// the find
stripe/sync-engine
Sync your Stripe account to you Postgres database.
Stripe's official tool for syncing your Stripe account data into PostgreSQL, recently migrated from Supabase's original implementation. It's evolved well beyond a simple webhook consumer into a full pipeline engine with Temporal-backed orchestration, reverse ETL, and a dashboard UI. If you need Stripe data queryable in your own database without building the plumbing yourself, this is the authoritative version.
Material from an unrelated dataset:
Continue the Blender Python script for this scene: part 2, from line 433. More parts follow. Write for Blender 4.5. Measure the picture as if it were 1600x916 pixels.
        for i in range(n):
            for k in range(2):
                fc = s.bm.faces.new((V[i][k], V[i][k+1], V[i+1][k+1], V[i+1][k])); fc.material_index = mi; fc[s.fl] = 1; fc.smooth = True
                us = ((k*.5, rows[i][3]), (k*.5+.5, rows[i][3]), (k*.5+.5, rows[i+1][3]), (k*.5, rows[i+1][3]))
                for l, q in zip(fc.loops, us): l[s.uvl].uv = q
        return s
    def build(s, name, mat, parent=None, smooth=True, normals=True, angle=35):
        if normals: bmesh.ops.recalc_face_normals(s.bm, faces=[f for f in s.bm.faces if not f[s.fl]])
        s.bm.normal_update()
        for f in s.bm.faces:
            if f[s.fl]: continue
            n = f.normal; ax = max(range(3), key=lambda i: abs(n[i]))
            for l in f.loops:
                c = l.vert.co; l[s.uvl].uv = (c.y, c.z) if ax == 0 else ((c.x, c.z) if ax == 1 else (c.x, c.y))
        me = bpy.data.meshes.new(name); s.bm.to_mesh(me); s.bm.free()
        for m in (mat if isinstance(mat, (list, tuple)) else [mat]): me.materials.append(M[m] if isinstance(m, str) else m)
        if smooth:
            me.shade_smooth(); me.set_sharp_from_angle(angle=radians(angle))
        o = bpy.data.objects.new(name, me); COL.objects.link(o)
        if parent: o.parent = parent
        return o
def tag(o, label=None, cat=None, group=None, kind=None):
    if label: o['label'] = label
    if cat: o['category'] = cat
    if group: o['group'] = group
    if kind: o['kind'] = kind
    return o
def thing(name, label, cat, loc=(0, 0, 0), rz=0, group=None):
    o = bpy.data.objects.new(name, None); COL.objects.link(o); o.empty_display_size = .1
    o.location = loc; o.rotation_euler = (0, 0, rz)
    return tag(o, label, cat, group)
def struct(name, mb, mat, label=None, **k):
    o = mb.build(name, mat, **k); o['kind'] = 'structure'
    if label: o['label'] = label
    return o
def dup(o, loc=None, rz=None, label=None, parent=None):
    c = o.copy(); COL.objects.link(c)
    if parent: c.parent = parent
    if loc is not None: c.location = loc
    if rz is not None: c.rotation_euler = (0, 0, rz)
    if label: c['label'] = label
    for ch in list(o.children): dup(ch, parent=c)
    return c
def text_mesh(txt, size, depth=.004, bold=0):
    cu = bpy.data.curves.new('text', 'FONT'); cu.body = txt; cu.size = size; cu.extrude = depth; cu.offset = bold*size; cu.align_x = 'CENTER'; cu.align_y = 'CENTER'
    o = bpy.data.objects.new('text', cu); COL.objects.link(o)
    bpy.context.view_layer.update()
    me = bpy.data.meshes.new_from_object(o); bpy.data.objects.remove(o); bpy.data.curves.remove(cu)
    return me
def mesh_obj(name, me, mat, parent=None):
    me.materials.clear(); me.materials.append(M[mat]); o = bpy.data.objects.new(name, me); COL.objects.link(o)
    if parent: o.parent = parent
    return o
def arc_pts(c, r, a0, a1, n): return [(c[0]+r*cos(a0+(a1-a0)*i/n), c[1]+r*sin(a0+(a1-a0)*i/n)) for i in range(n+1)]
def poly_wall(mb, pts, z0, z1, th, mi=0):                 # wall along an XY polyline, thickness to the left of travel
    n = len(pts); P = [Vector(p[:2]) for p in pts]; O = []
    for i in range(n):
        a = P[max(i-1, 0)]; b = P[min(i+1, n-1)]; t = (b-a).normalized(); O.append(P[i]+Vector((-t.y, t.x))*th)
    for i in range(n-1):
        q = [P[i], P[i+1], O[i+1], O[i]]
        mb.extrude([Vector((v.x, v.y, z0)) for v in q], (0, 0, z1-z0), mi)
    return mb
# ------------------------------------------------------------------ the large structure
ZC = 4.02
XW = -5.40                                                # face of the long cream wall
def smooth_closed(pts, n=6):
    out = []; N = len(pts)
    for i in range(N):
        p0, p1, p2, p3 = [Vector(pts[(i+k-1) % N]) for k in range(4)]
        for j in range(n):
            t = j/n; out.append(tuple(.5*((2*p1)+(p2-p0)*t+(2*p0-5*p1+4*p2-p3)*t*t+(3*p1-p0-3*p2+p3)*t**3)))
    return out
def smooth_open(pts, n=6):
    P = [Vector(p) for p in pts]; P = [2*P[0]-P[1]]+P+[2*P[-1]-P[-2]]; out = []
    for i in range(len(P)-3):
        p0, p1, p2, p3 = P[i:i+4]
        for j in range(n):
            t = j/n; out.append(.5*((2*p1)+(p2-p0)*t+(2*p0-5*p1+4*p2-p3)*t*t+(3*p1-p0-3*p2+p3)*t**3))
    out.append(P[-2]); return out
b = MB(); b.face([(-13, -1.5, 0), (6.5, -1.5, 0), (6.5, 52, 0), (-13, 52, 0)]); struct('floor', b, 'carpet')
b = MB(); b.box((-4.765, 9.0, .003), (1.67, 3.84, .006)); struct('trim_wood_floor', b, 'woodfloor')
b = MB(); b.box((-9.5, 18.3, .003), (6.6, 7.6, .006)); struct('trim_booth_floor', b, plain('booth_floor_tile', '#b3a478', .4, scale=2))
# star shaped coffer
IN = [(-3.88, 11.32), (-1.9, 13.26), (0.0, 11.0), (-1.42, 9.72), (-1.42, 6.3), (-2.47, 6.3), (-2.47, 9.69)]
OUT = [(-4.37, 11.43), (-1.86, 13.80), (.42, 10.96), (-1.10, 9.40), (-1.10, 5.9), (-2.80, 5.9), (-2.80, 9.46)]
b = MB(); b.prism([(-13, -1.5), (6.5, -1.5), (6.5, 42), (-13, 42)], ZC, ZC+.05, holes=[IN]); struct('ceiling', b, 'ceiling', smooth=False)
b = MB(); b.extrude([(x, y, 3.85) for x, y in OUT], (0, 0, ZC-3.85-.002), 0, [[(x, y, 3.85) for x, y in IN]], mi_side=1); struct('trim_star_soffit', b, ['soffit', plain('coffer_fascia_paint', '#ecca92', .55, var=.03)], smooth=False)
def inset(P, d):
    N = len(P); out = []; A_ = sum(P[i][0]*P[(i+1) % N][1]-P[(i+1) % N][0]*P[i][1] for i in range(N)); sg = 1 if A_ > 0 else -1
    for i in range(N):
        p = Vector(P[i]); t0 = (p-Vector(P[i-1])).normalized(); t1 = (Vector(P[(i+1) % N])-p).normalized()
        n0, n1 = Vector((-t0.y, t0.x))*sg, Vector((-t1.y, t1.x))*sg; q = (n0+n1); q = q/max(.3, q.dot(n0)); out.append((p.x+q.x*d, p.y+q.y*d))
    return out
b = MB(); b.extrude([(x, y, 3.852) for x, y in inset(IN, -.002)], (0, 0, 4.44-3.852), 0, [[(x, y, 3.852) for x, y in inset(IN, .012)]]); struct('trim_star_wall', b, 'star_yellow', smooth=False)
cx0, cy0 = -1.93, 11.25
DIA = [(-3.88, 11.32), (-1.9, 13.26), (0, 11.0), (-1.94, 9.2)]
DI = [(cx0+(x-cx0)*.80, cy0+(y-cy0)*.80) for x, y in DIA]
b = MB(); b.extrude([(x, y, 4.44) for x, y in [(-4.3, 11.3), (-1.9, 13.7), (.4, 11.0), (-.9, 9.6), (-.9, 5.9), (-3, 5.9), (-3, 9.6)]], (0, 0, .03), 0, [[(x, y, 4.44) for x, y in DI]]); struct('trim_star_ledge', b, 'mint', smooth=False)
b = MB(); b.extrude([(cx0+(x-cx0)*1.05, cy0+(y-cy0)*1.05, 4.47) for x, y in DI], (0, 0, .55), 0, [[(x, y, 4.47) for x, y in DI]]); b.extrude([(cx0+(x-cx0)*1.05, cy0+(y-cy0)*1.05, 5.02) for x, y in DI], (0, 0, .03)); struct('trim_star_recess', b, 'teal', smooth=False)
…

Temporal for workflow orchestration is the right call — you get durable execution, retry semantics, and visibility into long-running backfills for free rather than rolling your own state machine. The architecture is properly decomposed: engine (core sync protocol), service (Temporal activities/workflows), supabase (edge functions), dashboard (pipeline management UI) — each with its own test suite including real e2e tests against stripe-mock. Reverse ETL support means the pipeline isn't one-way; you can push data back to Stripe from your Postgres. The design docs folder is unusually honest, showing rejected alternatives and tradeoffs rather than just the happy path.
The main README is nearly empty — just a warning that the dev branch is undocumented and a pointer to the old `og` branch. If you clone this today expecting to get started, you will be reading source code and internal design docs for hours. The original Supabase implementation (the `og` branch) is what most people know and what has actual user-facing documentation, but it's now a dead branch; the gap between the two is not bridged anywhere obvious. The Temporal dependency is load-bearing but non-trivial to operate — you need a Temporal cluster running before any of the pipeline lifecycle management works, which is a significant ops burden for teams that just want Stripe data in Postgres. TypeScript-only with no published stable release visible in the changelog yet, so the API surface is still moving.